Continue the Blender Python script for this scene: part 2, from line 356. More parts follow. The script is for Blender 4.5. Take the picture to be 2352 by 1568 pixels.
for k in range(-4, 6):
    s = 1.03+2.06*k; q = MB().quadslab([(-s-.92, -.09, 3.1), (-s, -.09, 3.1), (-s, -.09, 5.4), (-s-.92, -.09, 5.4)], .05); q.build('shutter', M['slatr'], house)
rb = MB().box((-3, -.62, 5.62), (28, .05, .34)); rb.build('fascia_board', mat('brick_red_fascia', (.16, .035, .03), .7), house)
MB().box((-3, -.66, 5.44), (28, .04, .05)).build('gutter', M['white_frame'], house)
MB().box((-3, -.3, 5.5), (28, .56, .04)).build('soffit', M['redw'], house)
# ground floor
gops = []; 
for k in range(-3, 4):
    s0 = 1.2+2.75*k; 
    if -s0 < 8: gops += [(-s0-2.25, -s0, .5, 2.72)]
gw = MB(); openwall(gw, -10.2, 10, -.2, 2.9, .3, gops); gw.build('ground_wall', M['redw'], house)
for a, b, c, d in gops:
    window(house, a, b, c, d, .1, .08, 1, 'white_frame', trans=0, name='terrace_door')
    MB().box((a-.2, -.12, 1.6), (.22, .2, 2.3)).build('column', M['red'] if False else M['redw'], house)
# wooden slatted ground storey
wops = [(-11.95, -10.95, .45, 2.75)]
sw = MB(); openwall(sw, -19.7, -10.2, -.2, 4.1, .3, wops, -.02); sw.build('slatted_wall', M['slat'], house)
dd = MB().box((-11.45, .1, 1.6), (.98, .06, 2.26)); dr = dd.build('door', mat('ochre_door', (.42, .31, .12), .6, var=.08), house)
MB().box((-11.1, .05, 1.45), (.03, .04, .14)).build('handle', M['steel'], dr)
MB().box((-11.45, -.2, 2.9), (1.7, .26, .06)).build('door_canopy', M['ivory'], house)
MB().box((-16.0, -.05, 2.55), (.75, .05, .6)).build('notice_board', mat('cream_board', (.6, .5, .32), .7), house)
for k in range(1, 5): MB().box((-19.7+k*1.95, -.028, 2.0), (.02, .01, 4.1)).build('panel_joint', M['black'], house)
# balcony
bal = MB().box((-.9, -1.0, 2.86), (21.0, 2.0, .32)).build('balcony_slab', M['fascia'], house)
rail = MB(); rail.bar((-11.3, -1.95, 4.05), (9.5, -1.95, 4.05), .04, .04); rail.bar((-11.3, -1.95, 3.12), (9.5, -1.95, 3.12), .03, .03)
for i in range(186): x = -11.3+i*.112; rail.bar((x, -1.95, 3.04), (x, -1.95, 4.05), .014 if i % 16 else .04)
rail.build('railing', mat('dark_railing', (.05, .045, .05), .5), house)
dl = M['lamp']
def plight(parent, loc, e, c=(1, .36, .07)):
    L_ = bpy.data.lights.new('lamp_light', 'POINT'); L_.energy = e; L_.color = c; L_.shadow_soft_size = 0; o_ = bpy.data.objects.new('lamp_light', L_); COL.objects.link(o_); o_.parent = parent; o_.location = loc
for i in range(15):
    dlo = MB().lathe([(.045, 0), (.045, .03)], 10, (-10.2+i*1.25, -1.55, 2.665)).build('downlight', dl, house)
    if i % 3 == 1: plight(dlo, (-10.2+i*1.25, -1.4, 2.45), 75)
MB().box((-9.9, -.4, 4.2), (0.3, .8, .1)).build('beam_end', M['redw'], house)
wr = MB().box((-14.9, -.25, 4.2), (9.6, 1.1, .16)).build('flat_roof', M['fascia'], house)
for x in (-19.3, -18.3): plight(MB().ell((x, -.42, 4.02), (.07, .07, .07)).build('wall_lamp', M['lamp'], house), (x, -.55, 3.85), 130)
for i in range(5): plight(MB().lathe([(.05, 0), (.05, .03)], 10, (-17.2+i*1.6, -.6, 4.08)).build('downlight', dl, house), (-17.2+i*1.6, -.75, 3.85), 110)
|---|
» **Task statement**: Write the material out exactly, with nothing left out.

» **Written response**:
Continue the Blender Python script for this scene: part 2, from line 356. More parts follow. The script is for Blender 4.5. Take the picture to be 2352 by 1568 pixels.
for k in range(-4, 6):
    s = 1.03+2.06*k; q = MB().quadslab([(-s-.92, -.09, 3.1), (-s, -.09, 3.1), (-s, -.09, 5.4), (-s-.92, -.09, 5.4)], .05); q.build('shutter', M['slatr'], house)
rb = MB().box((-3, -.62, 5.62), (28, .05, .34)); rb.build('fascia_board', mat('brick_red_fascia', (.16, .035, .03), .7), house)
MB().box((-3, -.66, 5.44), (28, .04, .05)).build('gutter', M['white_frame'], house)
MB().box((-3, -.3, 5.5), (28, .56, .04)).build('soffit', M['redw'], house)
# ground floor
gops = []; 
for k in range(-3, 4):
    s0 = 1.2+2.75*k; 
    if -s0 < 8: gops += [(-s0-2.25, -s0, .5, 2.72)]
gw = MB(); openwall(gw, -10.2, 10, -.2, 2.9, .3, gops); gw.build('ground_wall', M['redw'], house)
for a, b, c, d in gops:
    window(house, a, b, c, d, .1, .08, 1, 'white_frame', trans=0, name='terrace_door')
    MB().box((a-.2, -.12, 1.6), (.22, .2, 2.3)).build('column', M['red'] if False else M['redw'], house)
# wooden slatted ground storey
wops = [(-11.95, -10.95, .45, 2.75)]
sw = MB(); openwall(sw, -19.7, -10.2, -.2, 4.1, .3, wops, -.02); sw.build('slatted_wall', M['slat'], house)
dd = MB().box((-11.45, .1, 1.6), (.98, .06, 2.26)); dr = dd.build('door', mat('ochre_door', (.42, .31, .12), .6, var=.08), house)
MB().box((-11.1, .05, 1.45), (.03, .04, .14)).build('handle', M['steel'], dr)
MB().box((-11.45, -.2, 2.9), (1.7, .26, .06)).build('door_canopy', M['ivory'], house)
MB().box((-16.0, -.05, 2.55), (.75, .05, .6)).build('notice_board', mat('cream_board', (.6, .5, .32), .7), house)
for k in range(1, 5): MB().box((-19.7+k*1.95, -.028, 2.0), (.02, .01, 4.1)).build('panel_joint', M['black'], house)
# balcony
bal = MB().box((-.9, -1.0, 2.86), (21.0, 2.0, .32)).build('balcony_slab', M['fascia'], house)
rail = MB(); rail.bar((-11.3, -1.95, 4.05), (9.5, -1.95, 4.05), .04, .04); rail.bar((-11.3, -1.95, 3.12), (9.5, -1.95, 3.12), .03, .03)
for i in range(186): x = -11.3+i*.112; rail.bar((x, -1.95, 3.04), (x, -1.95, 4.05), .014 if i % 16 else .04)
rail.build('railing', mat('dark_railing', (.05, .045, .05), .5), house)
dl = M['lamp']
def plight(parent, loc, e, c=(1, .36, .07)):
    L_ = bpy.data.lights.new('lamp_light', 'POINT'); L_.energy = e; L_.color = c; L_.shadow_soft_size = 0; o_ = bpy.data.objects.new('lamp_light', L_); COL.objects.link(o_); o_.parent = parent; o_.location = loc
for i in range(15):
    dlo = MB().lathe([(.045, 0), (.045, .03)], 10, (-10.2+i*1.25, -1.55, 2.665)).build('downlight', dl, house)
    if i % 3 == 1: plight(dlo, (-10.2+i*1.25, -1.4, 2.45), 75)
MB().box((-9.9, -.4, 4.2), (0.3, .8, .1)).build('beam_end', M['redw'], house)
wr = MB().box((-14.9, -.25, 4.2), (9.6, 1.1, .16)).build('flat_roof', M['fascia'], house)
for x in (-19.3, -18.3): plight(MB().ell((x, -.42, 4.02), (.07, .07, .07)).build('wall_lamp', M['lamp'], house), (x, -.55, 3.85), 130)
for i in range(5): plight(MB().lathe([(.05, 0), (.05, .03)], 10, (-17.2+i*1.6, -.6, 4.08)).build('downlight', dl, house), (-17.2+i*1.6, -.75, 3.85), 110)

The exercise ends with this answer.